De son côté, DPD rejette la responsabilité sur la boîte d’intérim et affirme qu’aucun d’entre eux « n’est ou n’a été salarié de la société ». Un argument contestable pour Georgio Stassi, secrétaire de Sud Poste 91 : « C’est évident qu’ils savent très bien ce qu’ils font. Puisqu’ils structurent le travail au sein du site de manière à ce que les colis les plus lourds et les cadences les plus élevées soient affectés à la partie du site exploitée par Derichebourg et donc aux travailleurs sans papiers ». Contactée par StreetPress, la société nie des cadences plus élevées mais admet l’existence de « deux pôles et deux entrées » sur le site.
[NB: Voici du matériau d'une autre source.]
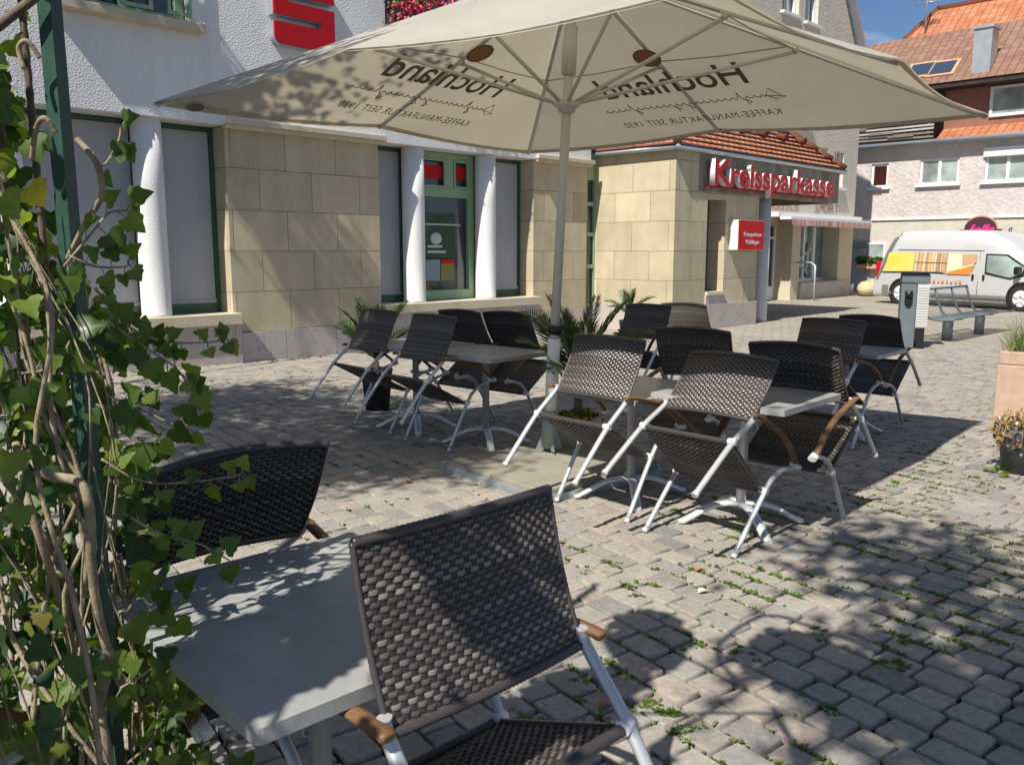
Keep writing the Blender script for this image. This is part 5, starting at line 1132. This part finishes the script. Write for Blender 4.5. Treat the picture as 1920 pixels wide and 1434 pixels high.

Aujourd’hui encore, les 70 travailleurs maintiennent toujours le piquet de grève. Ils réclament à leur employeur les documents nécessaires pour demander des papiers en préfecture. / Crédits : Gabriel Gadré
Quant à Derichebourg, la société qui gère cette partie du site, elle réfute l’accusation d’emploi illégal de travailleurs sans-papiers. Et jure ne pas savoir qu’elle n’emploie que des personnes en situation irrégulière. Dur à croire.
Les salariés veulent des papiers
Aujourd’hui encore, les 70 travailleurs maintiennent toujours le piquet de grève. Ils réclament à leur employeur les documents nécessaires pour demander des papiers en préfecture. Ils pourraient obtenir gain de cause. Après avoir manifesté devant la préfecture de l’Essonne, les travailleurs ont été reçus par l’adjoint du préfet qui leur a promis de se pencher sérieusement sur le sujet.